Le cartel de l'huile s'est donc appuyé sur tout ce qui était à sa portée pour arriver à ses fins, soit d'extraire absolument tout le pétrole en sous-sol, et de le vendre, avant qu'on ne l'achète pour le brûler, et finalement le respirer à pleins poumons. Et le manger. Tout ça n'a été possible que parce que nous avons acheté l'idée toute simple que pour se transporter et se propulser, ça prend obligatoirement du pétrole. Une ridicule petite idée reçue, imposée en tant que dogme immuable à force de grands moyens, a causé plus de cent ans d'avancement technologique à sens unique, orienté vers la seule extraction pétrolière. Et c'est loin d'être terminé.
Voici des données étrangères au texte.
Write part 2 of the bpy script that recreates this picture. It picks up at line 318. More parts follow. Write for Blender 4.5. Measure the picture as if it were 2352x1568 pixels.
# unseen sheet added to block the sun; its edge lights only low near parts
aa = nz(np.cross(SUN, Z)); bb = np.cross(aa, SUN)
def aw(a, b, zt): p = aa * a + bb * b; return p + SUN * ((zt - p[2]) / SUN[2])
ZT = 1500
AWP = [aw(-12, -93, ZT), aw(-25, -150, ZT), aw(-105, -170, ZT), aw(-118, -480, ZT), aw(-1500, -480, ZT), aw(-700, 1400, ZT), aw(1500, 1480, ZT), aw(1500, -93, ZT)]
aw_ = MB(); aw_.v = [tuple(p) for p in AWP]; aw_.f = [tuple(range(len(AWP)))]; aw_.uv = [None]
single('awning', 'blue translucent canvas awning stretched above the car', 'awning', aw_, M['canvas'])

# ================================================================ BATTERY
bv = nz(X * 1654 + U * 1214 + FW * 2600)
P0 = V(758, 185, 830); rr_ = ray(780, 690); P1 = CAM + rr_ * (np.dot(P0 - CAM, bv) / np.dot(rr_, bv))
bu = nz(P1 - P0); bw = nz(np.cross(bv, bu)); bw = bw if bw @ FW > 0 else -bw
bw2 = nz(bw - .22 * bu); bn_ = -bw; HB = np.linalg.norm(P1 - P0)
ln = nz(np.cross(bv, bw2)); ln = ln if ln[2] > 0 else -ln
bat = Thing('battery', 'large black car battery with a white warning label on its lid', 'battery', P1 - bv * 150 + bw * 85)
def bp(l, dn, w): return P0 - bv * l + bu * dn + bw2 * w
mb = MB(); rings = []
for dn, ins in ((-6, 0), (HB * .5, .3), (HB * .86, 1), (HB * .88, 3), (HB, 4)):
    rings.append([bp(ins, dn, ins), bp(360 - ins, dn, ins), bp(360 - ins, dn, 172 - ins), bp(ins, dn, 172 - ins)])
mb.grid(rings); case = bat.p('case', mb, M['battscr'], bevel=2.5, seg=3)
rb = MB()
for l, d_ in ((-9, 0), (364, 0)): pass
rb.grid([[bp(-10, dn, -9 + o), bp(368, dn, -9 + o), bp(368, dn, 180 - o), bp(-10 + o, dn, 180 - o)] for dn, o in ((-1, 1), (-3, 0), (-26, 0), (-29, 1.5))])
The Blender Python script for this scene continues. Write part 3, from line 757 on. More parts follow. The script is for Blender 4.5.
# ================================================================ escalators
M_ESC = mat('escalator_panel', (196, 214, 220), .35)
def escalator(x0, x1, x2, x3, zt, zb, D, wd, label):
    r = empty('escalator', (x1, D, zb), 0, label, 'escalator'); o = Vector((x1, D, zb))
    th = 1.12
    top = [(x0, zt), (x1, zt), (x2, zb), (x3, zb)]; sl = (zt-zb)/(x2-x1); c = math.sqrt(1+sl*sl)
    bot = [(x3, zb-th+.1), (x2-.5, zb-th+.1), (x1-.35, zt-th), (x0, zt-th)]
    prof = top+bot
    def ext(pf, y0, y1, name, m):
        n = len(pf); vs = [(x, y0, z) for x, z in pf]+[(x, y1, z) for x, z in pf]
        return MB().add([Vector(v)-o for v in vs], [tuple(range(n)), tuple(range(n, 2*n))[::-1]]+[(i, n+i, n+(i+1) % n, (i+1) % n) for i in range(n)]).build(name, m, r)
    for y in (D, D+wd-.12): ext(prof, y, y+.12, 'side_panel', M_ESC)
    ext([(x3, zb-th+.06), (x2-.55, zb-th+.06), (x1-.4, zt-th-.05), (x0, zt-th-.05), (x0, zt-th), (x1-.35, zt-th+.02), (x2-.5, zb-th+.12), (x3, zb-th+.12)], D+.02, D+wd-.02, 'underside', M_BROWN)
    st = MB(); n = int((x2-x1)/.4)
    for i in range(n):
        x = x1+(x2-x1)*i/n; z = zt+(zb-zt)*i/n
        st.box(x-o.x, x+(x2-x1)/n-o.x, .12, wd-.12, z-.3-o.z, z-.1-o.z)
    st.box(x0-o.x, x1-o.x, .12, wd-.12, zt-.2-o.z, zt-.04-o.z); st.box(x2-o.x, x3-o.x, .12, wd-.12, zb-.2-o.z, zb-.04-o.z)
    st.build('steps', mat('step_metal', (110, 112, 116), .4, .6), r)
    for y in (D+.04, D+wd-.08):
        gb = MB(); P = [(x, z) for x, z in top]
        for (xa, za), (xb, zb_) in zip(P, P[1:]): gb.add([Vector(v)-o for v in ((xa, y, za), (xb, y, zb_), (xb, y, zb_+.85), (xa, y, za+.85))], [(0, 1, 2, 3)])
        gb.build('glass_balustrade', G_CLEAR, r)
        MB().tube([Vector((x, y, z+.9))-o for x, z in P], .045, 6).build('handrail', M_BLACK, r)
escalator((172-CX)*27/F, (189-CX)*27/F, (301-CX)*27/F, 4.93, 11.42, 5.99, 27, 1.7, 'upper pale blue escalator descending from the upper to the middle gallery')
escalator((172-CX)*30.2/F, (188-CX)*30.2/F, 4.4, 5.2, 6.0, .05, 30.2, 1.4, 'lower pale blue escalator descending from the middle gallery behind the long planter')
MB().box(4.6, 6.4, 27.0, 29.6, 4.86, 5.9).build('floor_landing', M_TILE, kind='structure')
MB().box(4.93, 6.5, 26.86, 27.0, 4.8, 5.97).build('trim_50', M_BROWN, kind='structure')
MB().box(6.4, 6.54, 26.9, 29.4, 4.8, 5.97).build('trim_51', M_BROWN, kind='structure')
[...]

Le pétrole s'extrait en toujours plus grande quantité, et ce que nous ne brûlons plus, nous en faisons des plastiques. Maintenant, le pétrole ne pollue plus seulement l'air et les eaux de surface. Aujourd'hui, les amas de plastiques s'accumulent en mer, et font partie de la diète quotidienne de tous les animaux sur Terre, humains compris.

En amont du tout au pétrole, une autre idée reçue et imposée : la propriété privée individuelle du sol et du sous-sol. Sans ce droit quasi sacré, octroyé à une fraction des Êtres humains, et d'abord à une fraction des coûts actuels, nous n'aurions probablement jamais eu de domination pétrolière. C'est la propriété privée immobilière qui a mené a l'exploitation forcenée des puits de pétrole et des mines partout sur Terre. Cette idée que sur simple possession d'un titre de propriété, il est possible d'extraire du sol tout ce qu'on veut, de le vendre, et d'en conserver les profits, c'est aussi une idée reçue puis imposée très dangereuse, laquelle a causé la perte de trop de gens, y compris ceux ayant osé remettre en question ce barbarisme plus que centenaire. Le droit du sol, de son exploitation active, ainsi que l'avènement des industries qui en ont résulté, tout cela aura contribué à contaminer et à orienter toutes les autres idées des siècles derniers, jusqu'au point de rupture où nous nous trouvons désormais.